Étape 4 : Préparez le mélange à pommes dauphines.

Une fois que tous les œufs ont été incorporés à la pâte à choux, ajoutez lentement la purée de pommes de terre à la température ambiante. Ajoutez ensuite la ciboulette finement hachée et mélangez bien. Placez le mélange dans un contenant étanche et laissez-le refroidir au frigo.

 

Étape 5 : Faites cuire les gâteaux de saumon.

Préchauffez le four à 400 °F. Remplissez du mélange de pomme de terre une grande poche à douille munie d’un large embout. Enduisez une plaque à cuisson d’huile de maïs, puis placez une couche de papier parchemin par-dessus. À l’aide de la poche à douille, formez 12 gâteaux de la forme souhaitée (vous pouvez faire des gâteaux circulaires, en forme d’éclair ou de beigne — les possibilités sont à peu près infinies). Pressez quelques dés de saumon ainsi que quelques fines tranches de pommes de terre rattes sur chacun des gâteaux. Enfournez la poêle au four — si vous utilisez un four à convection, réglez le ventilateur à la vitesse élevée — et laissez cuire pendant dix minutes. Évitez d’ouvrir la porte du four pendant la cuisson.

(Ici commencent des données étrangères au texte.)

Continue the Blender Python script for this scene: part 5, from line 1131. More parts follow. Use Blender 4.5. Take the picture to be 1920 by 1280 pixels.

Étape 6 : Montez les assiettes.

Dans un petit bol, mélangez le persil, le cerfeuil, la ciboulette, les ognons perlés, le jus de citron et l’huile d’olive. Salez et poivrez. Versez une grosse cuillerée de crème fraiche au centre d’une assiette et déposez le gâteau par-dessus. Garnissez avec le mélange d’herbes et d’ognons perlés, la crème fraiche et le caviar.

Postface

Dans les mois à venir, je créerai un restaurant pop-up en collaboration avec l’équipe du McKiernan Luncheonette, le nouveau projet des propriétaires de Joe Beef et de Maison publique. J’y inaugurerai un plat, que j’ai nommé le « gâteau de la résistance ». Pendant mes études à l’Université Concordia, j’ai suivi un cours intitulé « First Peoples and Education »; il portait sur les expériences des Autochtones dans les pensionnats, et sur la façon dont le gouvernement et les religieux catholiques ont travaillé de concert pour commettre un génocide culturel et littéral. Dans le cadre de ce cours, j’ai vu un documentaire d’Al Jazeera intitulé Canada’s Dark Secret, dans lequel une vieille dame évoque l’époque où elle et ses camarades mangeaient chaque jour un gruau insipide. Le jour de l’Action de grâces, on leur a servi la même chose, alors que les enseignants et les prêtres avaient droit à un délicieux repas de dinde accompagnée de purée de pommes de terre et de sauce brune. Ils avaient même un gâteau pour eux tout seuls. Cette dame se souvient très clairement de ce repas, même s’il a eu lieu il y a peut-être 50 ans. Elle se rappelle qu’un évènement a subitement eu lieu et que tous les enseignants ont quitté en trombe la salle à manger en demandant aux enfants de les suivre. Profitant du chaos, elle s’est dirigée vers le gâteau, encore intact, et a plongé le doigt dans le glaçage avant de le lécher avec gourmandise. Et elle ne s’est jamais fait prendre. Quand elle évoque ce souvenir, on voit qu’elle l’associe à une profonde satisfaction, même après toutes ces années. Pour elle, c’était un acte de résistance.